* _WRITTEN INSTRUCTION_
Pull out the lines from the line containing "c = P(0,284,857);" through the line containing "c = P(0,562,845);", both lines included, and copy them exactly.

START

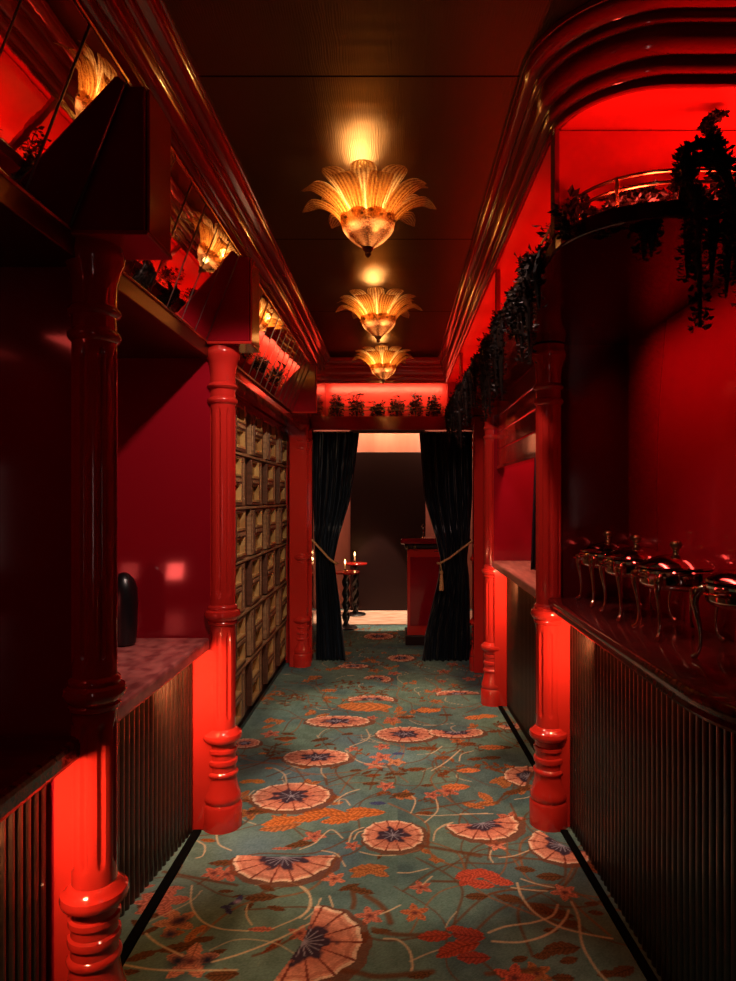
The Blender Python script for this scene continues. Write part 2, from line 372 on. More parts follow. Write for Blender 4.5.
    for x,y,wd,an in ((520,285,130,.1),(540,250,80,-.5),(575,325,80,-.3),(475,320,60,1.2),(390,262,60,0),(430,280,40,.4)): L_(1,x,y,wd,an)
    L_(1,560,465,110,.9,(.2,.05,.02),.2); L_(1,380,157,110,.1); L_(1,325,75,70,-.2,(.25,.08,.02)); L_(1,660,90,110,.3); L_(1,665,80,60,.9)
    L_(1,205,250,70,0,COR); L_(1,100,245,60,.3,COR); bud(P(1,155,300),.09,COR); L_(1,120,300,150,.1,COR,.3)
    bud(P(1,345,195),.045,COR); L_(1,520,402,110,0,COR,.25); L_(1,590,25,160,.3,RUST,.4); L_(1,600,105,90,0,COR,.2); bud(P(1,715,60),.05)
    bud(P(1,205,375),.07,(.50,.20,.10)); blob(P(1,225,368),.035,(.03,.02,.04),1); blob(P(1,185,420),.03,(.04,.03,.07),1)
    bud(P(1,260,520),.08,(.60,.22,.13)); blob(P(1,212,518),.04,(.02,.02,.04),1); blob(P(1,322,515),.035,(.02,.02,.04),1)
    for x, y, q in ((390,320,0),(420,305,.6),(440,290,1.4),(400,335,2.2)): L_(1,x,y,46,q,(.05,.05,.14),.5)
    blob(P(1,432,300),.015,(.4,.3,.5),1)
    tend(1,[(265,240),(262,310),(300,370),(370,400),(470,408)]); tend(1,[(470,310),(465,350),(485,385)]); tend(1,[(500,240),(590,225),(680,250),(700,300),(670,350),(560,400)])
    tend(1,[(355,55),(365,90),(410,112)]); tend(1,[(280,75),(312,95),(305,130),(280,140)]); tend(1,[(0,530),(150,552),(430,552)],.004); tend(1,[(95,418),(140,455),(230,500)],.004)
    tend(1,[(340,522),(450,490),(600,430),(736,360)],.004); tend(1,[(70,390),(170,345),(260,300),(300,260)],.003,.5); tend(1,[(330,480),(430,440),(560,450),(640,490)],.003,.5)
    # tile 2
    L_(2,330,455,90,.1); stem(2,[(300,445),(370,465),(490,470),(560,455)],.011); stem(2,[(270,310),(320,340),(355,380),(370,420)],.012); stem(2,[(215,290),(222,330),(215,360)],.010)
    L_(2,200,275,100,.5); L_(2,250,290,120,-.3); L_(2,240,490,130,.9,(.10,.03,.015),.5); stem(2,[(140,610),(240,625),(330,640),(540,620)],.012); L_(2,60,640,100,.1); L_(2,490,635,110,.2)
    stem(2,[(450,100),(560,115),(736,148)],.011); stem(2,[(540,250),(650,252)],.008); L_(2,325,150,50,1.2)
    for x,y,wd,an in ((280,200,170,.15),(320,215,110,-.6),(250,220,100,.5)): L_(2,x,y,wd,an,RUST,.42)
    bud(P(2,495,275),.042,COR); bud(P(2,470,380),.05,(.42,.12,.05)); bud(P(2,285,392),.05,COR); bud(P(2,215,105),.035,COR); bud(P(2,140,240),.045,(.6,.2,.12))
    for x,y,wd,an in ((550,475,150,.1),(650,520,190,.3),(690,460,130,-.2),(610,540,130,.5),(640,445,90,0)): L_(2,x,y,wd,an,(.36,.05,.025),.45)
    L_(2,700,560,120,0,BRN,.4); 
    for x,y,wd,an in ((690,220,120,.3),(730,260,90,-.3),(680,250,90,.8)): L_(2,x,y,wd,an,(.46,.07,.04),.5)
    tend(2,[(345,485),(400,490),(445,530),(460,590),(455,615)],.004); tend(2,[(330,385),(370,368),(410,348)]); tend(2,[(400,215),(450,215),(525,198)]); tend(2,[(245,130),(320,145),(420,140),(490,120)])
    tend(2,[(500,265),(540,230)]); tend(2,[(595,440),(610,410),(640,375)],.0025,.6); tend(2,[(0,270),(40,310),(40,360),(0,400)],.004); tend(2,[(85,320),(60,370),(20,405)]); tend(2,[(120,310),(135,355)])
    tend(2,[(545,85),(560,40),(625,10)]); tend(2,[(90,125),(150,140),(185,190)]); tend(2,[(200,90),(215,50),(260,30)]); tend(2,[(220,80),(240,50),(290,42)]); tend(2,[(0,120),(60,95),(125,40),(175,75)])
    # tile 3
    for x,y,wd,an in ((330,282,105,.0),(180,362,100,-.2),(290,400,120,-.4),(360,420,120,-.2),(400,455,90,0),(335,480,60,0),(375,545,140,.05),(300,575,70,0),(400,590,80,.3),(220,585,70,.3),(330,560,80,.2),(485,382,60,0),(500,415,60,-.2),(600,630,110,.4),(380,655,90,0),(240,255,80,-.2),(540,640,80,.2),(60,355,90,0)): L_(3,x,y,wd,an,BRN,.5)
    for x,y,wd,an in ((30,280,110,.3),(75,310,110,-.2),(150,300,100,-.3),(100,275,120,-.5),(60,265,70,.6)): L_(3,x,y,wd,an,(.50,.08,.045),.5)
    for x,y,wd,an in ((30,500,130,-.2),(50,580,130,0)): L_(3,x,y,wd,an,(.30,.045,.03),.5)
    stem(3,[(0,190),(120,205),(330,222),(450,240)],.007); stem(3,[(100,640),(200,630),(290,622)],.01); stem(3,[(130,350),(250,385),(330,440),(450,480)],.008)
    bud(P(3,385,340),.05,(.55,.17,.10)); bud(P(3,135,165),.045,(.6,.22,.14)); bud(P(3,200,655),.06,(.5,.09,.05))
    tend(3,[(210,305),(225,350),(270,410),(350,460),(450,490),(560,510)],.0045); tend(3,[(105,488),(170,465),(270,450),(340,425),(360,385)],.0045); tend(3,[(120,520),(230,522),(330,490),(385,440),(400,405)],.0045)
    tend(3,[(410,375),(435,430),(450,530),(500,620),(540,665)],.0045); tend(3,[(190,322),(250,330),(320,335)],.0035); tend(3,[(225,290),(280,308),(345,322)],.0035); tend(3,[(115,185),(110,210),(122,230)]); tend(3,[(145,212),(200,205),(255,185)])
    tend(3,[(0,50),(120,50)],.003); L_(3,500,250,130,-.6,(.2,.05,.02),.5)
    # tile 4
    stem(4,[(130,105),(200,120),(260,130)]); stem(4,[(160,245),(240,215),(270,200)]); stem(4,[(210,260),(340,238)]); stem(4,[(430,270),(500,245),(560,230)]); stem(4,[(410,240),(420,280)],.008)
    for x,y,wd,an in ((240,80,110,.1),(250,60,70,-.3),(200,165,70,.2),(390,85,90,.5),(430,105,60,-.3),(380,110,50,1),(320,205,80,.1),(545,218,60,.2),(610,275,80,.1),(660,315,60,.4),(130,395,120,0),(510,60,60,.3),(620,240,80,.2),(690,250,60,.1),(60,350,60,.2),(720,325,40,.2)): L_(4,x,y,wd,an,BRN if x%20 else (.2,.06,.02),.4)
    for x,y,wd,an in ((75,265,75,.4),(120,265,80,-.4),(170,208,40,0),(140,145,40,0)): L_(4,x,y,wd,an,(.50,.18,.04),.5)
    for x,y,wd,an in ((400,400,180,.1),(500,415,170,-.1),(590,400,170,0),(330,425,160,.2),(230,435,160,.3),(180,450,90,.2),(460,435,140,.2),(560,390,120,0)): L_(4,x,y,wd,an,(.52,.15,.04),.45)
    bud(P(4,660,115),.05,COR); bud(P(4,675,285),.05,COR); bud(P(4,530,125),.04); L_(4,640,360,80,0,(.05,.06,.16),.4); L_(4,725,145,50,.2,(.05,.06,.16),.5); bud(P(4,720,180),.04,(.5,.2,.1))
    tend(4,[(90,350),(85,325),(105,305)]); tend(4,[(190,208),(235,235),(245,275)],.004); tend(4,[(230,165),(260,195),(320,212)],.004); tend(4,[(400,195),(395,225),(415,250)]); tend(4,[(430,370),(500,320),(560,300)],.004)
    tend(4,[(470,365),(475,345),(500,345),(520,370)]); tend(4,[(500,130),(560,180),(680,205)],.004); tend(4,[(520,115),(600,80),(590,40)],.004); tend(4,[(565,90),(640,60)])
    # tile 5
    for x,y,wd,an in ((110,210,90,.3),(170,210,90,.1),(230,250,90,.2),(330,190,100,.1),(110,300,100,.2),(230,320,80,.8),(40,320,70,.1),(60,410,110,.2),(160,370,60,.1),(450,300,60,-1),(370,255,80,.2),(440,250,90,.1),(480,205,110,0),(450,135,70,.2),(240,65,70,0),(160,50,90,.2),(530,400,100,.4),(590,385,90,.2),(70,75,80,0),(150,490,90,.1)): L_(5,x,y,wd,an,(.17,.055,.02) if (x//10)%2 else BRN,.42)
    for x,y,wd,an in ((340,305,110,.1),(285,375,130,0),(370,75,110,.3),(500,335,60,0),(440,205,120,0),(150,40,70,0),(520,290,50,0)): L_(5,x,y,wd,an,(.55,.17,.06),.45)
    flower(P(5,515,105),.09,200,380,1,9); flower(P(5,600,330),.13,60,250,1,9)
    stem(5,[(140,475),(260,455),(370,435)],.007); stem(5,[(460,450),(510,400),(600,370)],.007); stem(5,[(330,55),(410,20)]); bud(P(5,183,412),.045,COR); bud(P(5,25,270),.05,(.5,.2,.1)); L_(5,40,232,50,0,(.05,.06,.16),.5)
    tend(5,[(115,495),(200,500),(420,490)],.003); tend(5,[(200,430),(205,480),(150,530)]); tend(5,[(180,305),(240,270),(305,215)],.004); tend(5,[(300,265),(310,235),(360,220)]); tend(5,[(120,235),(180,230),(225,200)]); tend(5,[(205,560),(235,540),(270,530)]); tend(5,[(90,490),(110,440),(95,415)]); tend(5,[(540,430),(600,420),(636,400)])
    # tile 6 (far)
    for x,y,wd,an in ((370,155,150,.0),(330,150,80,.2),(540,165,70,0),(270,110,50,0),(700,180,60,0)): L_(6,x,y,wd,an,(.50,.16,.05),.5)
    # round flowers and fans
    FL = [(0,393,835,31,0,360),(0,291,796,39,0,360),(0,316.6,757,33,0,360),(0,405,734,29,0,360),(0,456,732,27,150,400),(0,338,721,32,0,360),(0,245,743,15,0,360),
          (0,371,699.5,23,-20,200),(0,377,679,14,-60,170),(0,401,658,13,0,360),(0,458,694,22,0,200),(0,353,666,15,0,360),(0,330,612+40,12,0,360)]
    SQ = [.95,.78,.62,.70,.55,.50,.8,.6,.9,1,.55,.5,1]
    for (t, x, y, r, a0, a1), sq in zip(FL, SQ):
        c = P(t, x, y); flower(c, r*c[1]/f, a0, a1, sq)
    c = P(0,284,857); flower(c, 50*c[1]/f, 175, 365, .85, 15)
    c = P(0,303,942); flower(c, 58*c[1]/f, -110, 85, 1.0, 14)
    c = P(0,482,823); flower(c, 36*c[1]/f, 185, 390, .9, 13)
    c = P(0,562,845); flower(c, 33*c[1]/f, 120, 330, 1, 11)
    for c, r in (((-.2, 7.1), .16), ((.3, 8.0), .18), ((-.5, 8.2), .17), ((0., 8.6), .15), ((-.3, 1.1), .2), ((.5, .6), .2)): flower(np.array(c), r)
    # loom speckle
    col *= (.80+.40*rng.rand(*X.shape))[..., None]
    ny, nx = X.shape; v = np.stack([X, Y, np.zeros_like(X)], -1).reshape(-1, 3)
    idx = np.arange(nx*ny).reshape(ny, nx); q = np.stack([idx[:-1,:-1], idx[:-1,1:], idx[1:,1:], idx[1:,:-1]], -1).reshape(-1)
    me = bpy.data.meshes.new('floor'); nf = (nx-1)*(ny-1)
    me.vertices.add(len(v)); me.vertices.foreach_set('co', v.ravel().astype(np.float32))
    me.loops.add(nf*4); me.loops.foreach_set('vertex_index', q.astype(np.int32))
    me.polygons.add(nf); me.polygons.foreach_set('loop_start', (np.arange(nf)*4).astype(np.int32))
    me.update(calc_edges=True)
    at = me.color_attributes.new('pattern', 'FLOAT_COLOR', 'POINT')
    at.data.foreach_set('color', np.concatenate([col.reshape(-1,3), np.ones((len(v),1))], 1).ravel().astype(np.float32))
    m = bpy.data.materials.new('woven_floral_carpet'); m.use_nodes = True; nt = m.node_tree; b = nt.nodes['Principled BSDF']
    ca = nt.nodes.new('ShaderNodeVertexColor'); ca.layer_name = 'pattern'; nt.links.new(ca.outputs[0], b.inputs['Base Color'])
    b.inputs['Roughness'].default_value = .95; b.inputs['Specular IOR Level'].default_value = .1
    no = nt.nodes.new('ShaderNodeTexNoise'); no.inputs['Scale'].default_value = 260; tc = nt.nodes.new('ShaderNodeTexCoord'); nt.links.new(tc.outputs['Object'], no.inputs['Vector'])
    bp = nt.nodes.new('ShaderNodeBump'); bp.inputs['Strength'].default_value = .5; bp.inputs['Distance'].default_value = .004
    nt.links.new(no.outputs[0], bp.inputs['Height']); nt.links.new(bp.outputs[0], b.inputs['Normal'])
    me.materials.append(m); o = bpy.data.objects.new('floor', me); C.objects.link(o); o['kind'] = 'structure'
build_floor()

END

* _WORKED SOLUTION_
    c = P(0,284,857); flower(c, 50*c[1]/f, 175, 365, .85, 15)
    c = P(0,303,942); flower(c, 58*c[1]/f, -110, 85, 1.0, 14)
    c = P(0,482,823); flower(c, 36*c[1]/f, 185, 390, .9, 13)
    c = P(0,562,845); flower(c, 33*c[1]/f, 120, 330, 1, 11)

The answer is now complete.